**THE EXERCISE**.
Retype only what runs from the beginning of the data through the line with "COL = S.collection"; please omit the pictures and keep every line exact.

**PROVIDED DATA**.
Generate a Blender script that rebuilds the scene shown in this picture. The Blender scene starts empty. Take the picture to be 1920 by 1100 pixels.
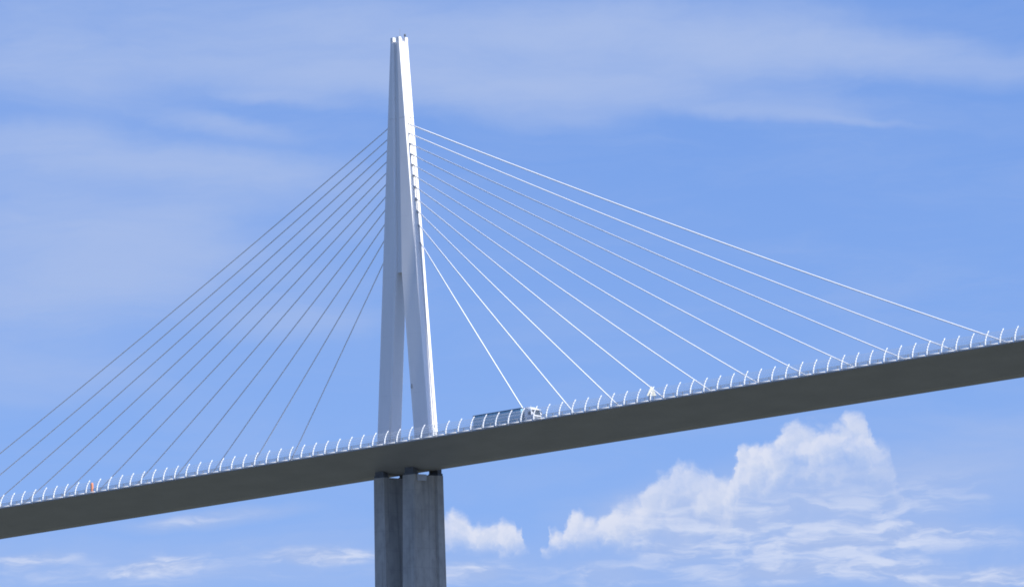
import bpy, bmesh, math, random
from mathutils import Vector, Matrix
R = math.radians
random.seed(4)
S = bpy.context.scene
COL = S.collection

# ------------------------------------------------------------------ camera, sky, sun, exposure
cam = bpy.data.cameras.new('camera')
cam.sensor_width = 36.0
cam.lens = 206.5
cam.clip_start = 1.0
cam.clip_end = 80000.0
cam_ob = bpy.data.objects.new('camera', cam)
COL.objects.link(cam_ob)
r_ = Vector((0.7070595, 0.7067681, -0.0233610))
u_ = Vector((0.1013636, -0.0686007, 0.9924814))
f_ = Vector((-0.6998516, 0.7041114, 0.1201454))
m = Matrix.Identity(4)
for i in range(3):
    m[i][0] = r_[i]; m[i][1] = u_[i]; m[i][2] = -f_[i]
m[0][3], m[1][3], m[2][3] = 868.838, -842.489, -113.62
cam_ob.matrix_world = m
S.camera = cam_ob

S.view_settings.view_transform = 'Standard'
S.view_settings.look = 'None'
S.view_settings.gamma = 1.0
S.view_settings.use_curve_mapping = False
EXPOSURE = 1.0
S.view_settings.exposure = EXPOSURE
S.cycles.filter_width = 1.8
S.cycles.max_bounces = 8
S.cycles.transparent_max_bounces = 24

SUN_EL, SUN_AZ = R(42), R(88.1)          # azimuth measured from +Y towards +X
sun_dir = Vector((math.sin(SUN_AZ) * math.cos(SUN_EL), math.cos(SUN_AZ) * math.cos(SUN_EL), math.sin(SUN_EL)))
sun = bpy.data.lights.new('sun', 'SUN')
sun.energy = 3.6
sun.angle = R(0.5)
sun.color = (1.0, 0.965, 0.90)
sun_ob = bpy.data.objects.new('sun', sun)
COL.objects.link(sun_ob)
sun_ob.location = (300, 60, 400)
sun_ob.rotation_euler = sun_dir.to_track_quat('Z', 'Y').to_euler()

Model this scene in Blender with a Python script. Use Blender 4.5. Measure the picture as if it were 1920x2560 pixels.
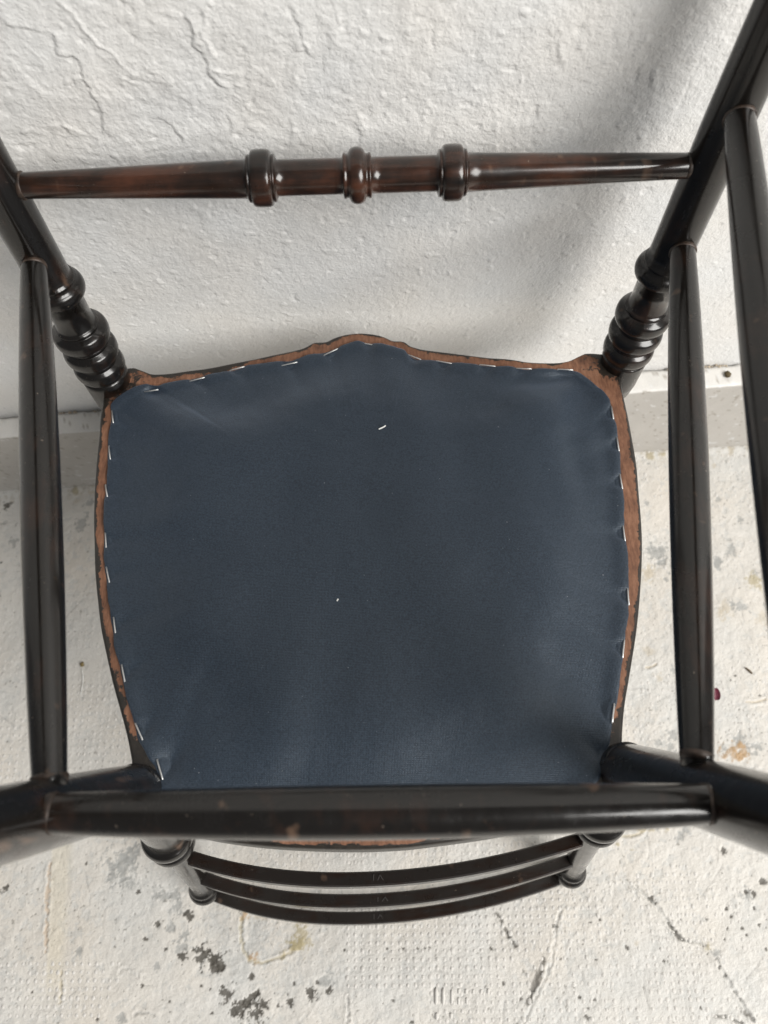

**EXERCISE OUTPUT**.
Generate a Blender script that rebuilds the scene shown in this picture. The Blender scene starts empty. Take the picture to be 1920 by 1100 pixels.
import bpy, bmesh, math, random
from mathutils import Vector, Matrix
R = math.radians
random.seed(4)
S = bpy.context.scene
COL = S.collection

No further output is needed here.